TASK DETAILS ▸
From the very first line of the data to the line containing "SC.camera = cam", retype everything exactly, leaving the pictures behind.

INFORMATION SUPPLIED ▸
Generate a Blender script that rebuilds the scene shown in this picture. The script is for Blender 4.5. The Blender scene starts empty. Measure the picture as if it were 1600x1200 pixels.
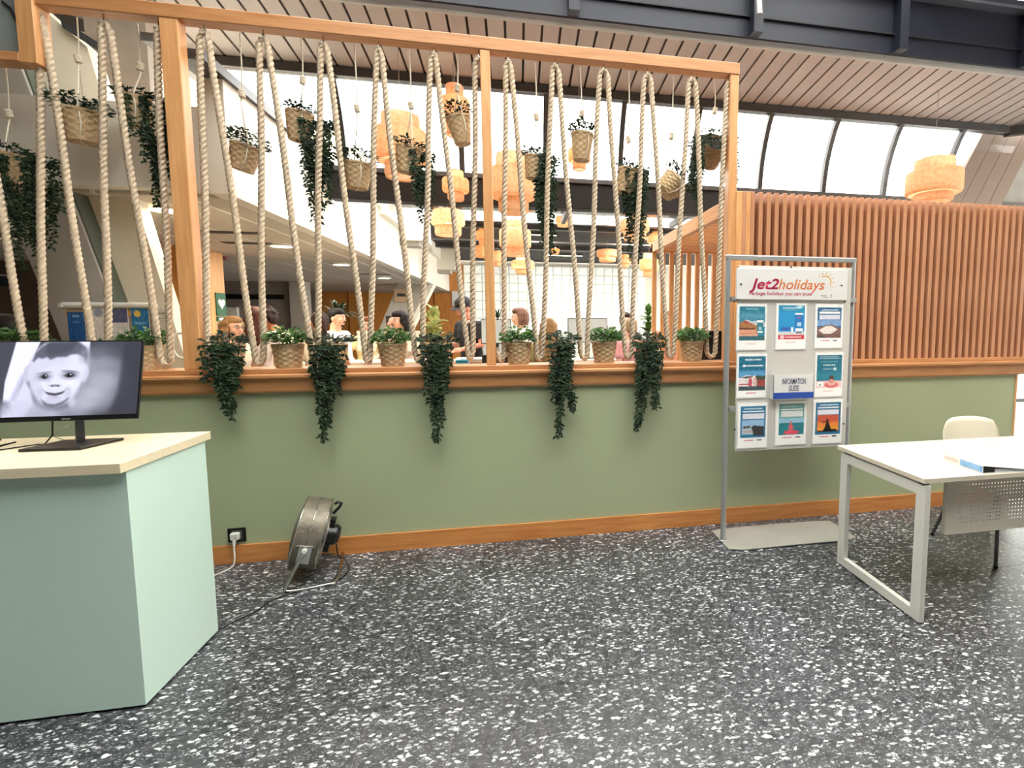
import bpy, bmesh, math, random
import numpy as np
from math import sin, cos, pi, radians, sqrt, atan2
from mathutils import Vector, Matrix
random.seed(7)
RNG = random.Random(11)
SC = bpy.context.scene
COL = SC.collection

# ------------------------------------------------------------------ camera
CAM_H, CAM_D, YAW, PIT, FPX, PCX, PCY = 1.55, 3.506, radians(10.96), radians(-4.89), 779.0, 960.0, 569.0
cd = bpy.data.cameras.new('camera')
cam = bpy.data.objects.new('camera', cd); COL.objects.link(cam)
cam.location = (0, -CAM_D, CAM_H)
cam.rotation_euler = (pi / 2 + PIT, 0, -YAW)
cd.sensor_fit = 'HORIZONTAL'; cd.sensor_width = 36.0; cd.lens = 36.0 * FPX / 1600
cd.shift_x = -(PCX - 800) / 1600; cd.shift_y = (PCY - 600) / 1600
cd.clip_start = 0.05; cd.clip_end = 300
SC.camera = cam

# ------------------------------------------------------------------ sky, light, exposure
w = bpy.data.worlds.new('sky'); SC.world = w; w.use_nodes = True
bg = w.node_tree.nodes['Background']
bg.inputs['Color'].default_value = (1.0, 0.98, 0.94, 1)
bg.inputs['Strength'].default_value = 2.6
SC.view_settings.view_transform = 'Standard'; SC.view_settings.look = 'None'
SC.view_settings.exposure = 1.86; SC.view_settings.gamma = 1.0
SC.view_settings.use_curve_mapping = False
try:
    SC.cycles.max_bounces = 8; SC.cycles.diffuse_bounces = 5; SC.cycles.glossy_bounces = 3
    SC.cycles.transmission_bounces = 6; SC.cycles.transparent_max_bounces = 16
    SC.cycles.use_denoising = True; SC.cycles.sample_clamp_indirect = 6
except Exception:
    pass

# ------------------------------------------------------------------ helpers
_f = (sin(YAW) * cos(PIT), cos(YAW) * cos(PIT), sin(PIT)); _r = (cos(YAW), -sin(YAW), 0.0)
_u = (-sin(YAW) * sin(PIT), -cos(YAW) * sin(PIT), cos(PIT))
def _ray(x, y):
    a = (x - PCX) / FPX; b = (PCY - y) / FPX
    return [_f[i] + a * _r[i] + b * _u[i] for i in range(3)]
def aty(x, y, Y):
    "the real point seen at a pixel on the vertical plane Y"
    d = _ray(x, y); t = (Y + CAM_D) / d[1]
    return Vector((d[0] * t, Y, CAM_H + d[2] * t))
def atz(x, y, Z):
    d = _ray(x, y); t = (Z - CAM_H) / d[2]
    return Vector((d[0] * t, -CAM_D + d[1] * t, Z))

def lin(c):
    return tuple((v / 255 / 12.92) if v / 255 <= 0.04045 else ((v / 255 + 0.055) / 1.055) ** 2.4 for v in c)

ABS = {}
def _link(o, parent=None, origin=None):
    COL.objects.link(o)
    if parent is not None: o.parent = parent
    base = ABS.get(parent.name, Vector((0, 0, 0))) if parent is not None else Vector((0, 0, 0))
    o.location = (origin or Vector((0, 0, 0)))
    ABS[o.name] = base + Vector(o.location)
    return o
def tag(o, label=None, cat=None, group=None, kind=None):
    if label: o['label'] = label
    if cat: o['category'] = cat
    if group: o['group'] = group
    if kind: o['kind'] = kind
    return o
def thing(name, label, cat, loc, group=None):
    o = bpy.data.objects.new(name, None); o.empty_display_size = 0.1
    _link(o, None, Vector(loc)); return tag(o, label, cat, group)
def absloc(o): return ABS[o.name]

class MB:
    def __init__(s): s.v = []; s.f = []; s.M = None
    def _add(s, vs, fs):
        n = len(s.v)
        if s.M is not None: vs = [tuple(s.M @ Vector(v)) for v in vs]
        s.v += [tuple(v) for v in vs]; s.f += [tuple(i + n for i in f) for f in fs]; return s
    def box(s, x0, x1, y0, y1, z0, z1, b=0.0):
        if b <= 0:
            vs = [(x, y, z) for z in (z0, z1) for y in (y0, y1) for x in (x0, x1)]
            return s._add(vs, [(0, 2, 3, 1), (4, 5, 7, 6), (0, 1, 5, 4), (2, 6, 7, 3), (0, 4, 6, 2), (1, 3, 7, 5)])
        bm = bmesh.new(); bmesh.ops.create_cube(bm, size=1)
        bmesh.ops.scale(bm, vec=(x1 - x0, y1 - y0, z1 - z0), verts=bm.verts)
        bmesh.ops.translate(bm, vec=((x0 + x1) / 2, (y0 + y1) / 2, (z0 + z1) / 2), verts=bm.verts)
        bmesh.ops.bevel(bm, geom=list(bm.edges), offset=b, segments=1, affect='EDGES', profile=0.5)
        bm.verts.index_update(); s._add([v.co for v in bm.verts], [[v.index for v in f.verts] for f in bm.faces]); bm.free(); return s
    def prism(s, poly, axis, a0, a1):
        "poly: 2D outline; axis 'x','y','z' extruded from a0 to a1"
        def P(p, a):
            return {'x': (a, p[0], p[1]), 'y': (p[0], a, p[1]), 'z': (p[0], p[1], a)}[axis]
        n = len(poly); vs = [P(p, a0) for p in poly] + [P(p, a1) for p in poly]
        fs = [tuple(range(n))[::-1], tuple(range(n, 2 * n))] + [(i, (i + 1) % n, n + (i + 1) % n, n + i) for i in range(n)]
        return s._add(vs, fs)
    def tube(s, pts, r, n=8, closed=False, caps=True, twist=0.0, lobes=0, amp=0.0):
        pts = [Vector(p) for p in pts]; m = len(pts)
        rs = r if isinstance(r, (list, tuple)) else [r] * m
        T = []
        for i in range(m):
            a = pts[(i - 1) % m] if (i > 0 or closed) else pts[0]
            b = pts[(i + 1) % m] if (i < m - 1 or closed) else pts[-1]
            d = (b - a); T.append(d.normalized() if d.length > 1e-9 else Vector((0, 0, 1)))
        ref = Vector((0, 0, 1)) if abs(T[0].z) < .9 else Vector((1, 0, 0))
        N = (ref - T[0] * ref.dot(T[0])).normalized(); vs = []; L = 0
        for i in range(m):
            N = (N - T[i] * N.dot(T[i])).normalized(); B = T[i].cross(N)
            if i: L += (pts[i] - pts[i - 1]).length
            for k in range(n):
                a = 2 * pi * k / n + twist * L
                rr = rs[i] * (1 + amp * abs(cos(lobes * (2 * pi * k / n) / 2))) if lobes else rs[i]
                vs.append(pts[i] + (N * cos(a) + B * sin(a)) * rr)
        fs = []
        for i in range(m if closed else m - 1):
            j = (i + 1) % m
            fs += [(i * n + k, i * n + (k + 1) % n, j * n + (k + 1) % n, j * n + k) for k in range(n)]
        if caps and not closed: fs += [tuple(range(n))[::-1], tuple((m - 1) * n + k for k in range(n))]
        return s._add(vs, fs)
    def lathe(s, prof, n=24, c=(0, 0, 0), cap0=False, cap1=False, fn=None):
        vs = []; m = len(prof)
        for i, (r, z) in enumerate(prof):
            for k in range(n):
                rr = fn(r, i, k) if fn else r
                vs.append((c[0] + rr * cos(2 * pi * k / n), c[1] + rr * sin(2 * pi * k / n), c[2] + z))
        fs = [(i * n + k, i * n + (k + 1) % n, (i + 1) * n + (k + 1) % n, (i + 1) * n + k) for i in range(m - 1) for k in range(n)]
        if cap0: fs.append(tuple(range(n))[::-1])
        if cap1: fs.append(tuple((m - 1) * n + k for k in range(n)))
        return s._add(vs, fs)
    def ball(s, c, r, u=12, v=8):
        if not isinstance(r, (list, tuple)): r = (r, r, r)
        vs = [(c[0], c[1], c[2] - r[2])]
        for i in range(1, v):
            t = -pi / 2 + pi * i / v
            vs += [(c[0] + r[0] * cos(t) * cos(2 * pi * k / u), c[1] + r[1] * cos(t) * sin(2 * pi * k / u), c[2] + r[2] * sin(t)) for k in range(u)]
        vs.append((c[0], c[1], c[2] + r[2])); fs = []
        fs += [(0, 1 + (k + 1) % u, 1 + k) for k in range(u)]
        for i in range(v - 2):
            a = 1 + i * u; b = a + u
            fs += [(a + k, a + (k + 1) % u, b + (k + 1) % u, b + k) for k in range(u)]
        a = 1 + (v - 2) * u; t = len(vs) - 1
        fs += [(a + k, a + (k + 1) % u, t) for k in range(u)]
        return s._add(vs, fs)
    def quad(s, a, b, c, d): return s._add([a, b, c, d], [(0, 1, 2, 3)])
    def build(s, name, m, parent=None, world=True, smooth=False, origin=None, bevel=0.0):
        me = bpy.data.meshes.new(name)
        if parent is None and origin is None:
            xs = [v[0] for v in s.v]; ys = [v[1] for v in s.v]; zs = [v[2] for v in s.v]
            origin = Vector(((min(xs) + max(xs)) / 2, (min(ys) + max(ys)) / 2, min(zs)))
        base = (ABS[parent.name] if parent is not None else Vector((0, 0, 0)))
        org = Vector(origin) if origin is not None else (base.copy() if world else Vector((0, 0, 0)))
        off = org if world else Vector((0, 0, 0))
        me.from_pydata([(v[0] - off.x, v[1] - off.y, v[2] - off.z) for v in s.v], [], s.f); me.update()
        if smooth:
            me.polygons.foreach_set('use_smooth', [True] * len(me.polygons))
        me.materials.append(m)
        o = bpy.data.objects.new(name, me)
        loc = (org - base) if (world) else Vector((0, 0, 0))
        _link(o, parent, loc)
        if bevel > 0:
            b = o.modifiers.new('bevel', 'BEVEL'); b.width = bevel; b.segments = 2; b.limit_method = 'ANGLE'
        return o
def shade_auto(o, ang=35):
    me = o.data; me.polygons.foreach_set('use_smooth', [True] * len(me.polygons))
    me.set_sharp_from_angle(angle=radians(ang)); return o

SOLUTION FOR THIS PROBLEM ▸
Generate a Blender script that rebuilds the scene shown in this picture. The script is for Blender 4.5. The Blender scene starts empty. Measure the picture as if it were 1600x1200 pixels.
import bpy, bmesh, math, random
import numpy as np
from math import sin, cos, pi, radians, sqrt, atan2
from mathutils import Vector, Matrix
random.seed(7)
RNG = random.Random(11)
SC = bpy.context.scene
COL = SC.collection

# ------------------------------------------------------------------ camera
CAM_H, CAM_D, YAW, PIT, FPX, PCX, PCY = 1.55, 3.506, radians(10.96), radians(-4.89), 779.0, 960.0, 569.0
cd = bpy.data.cameras.new('camera')
cam = bpy.data.objects.new('camera', cd); COL.objects.link(cam)
cam.location = (0, -CAM_D, CAM_H)
cam.rotation_euler = (pi / 2 + PIT, 0, -YAW)
cd.sensor_fit = 'HORIZONTAL'; cd.sensor_width = 36.0; cd.lens = 36.0 * FPX / 1600
cd.shift_x = -(PCX - 800) / 1600; cd.shift_y = (PCY - 600) / 1600
cd.clip_start = 0.05; cd.clip_end = 300
SC.camera = cam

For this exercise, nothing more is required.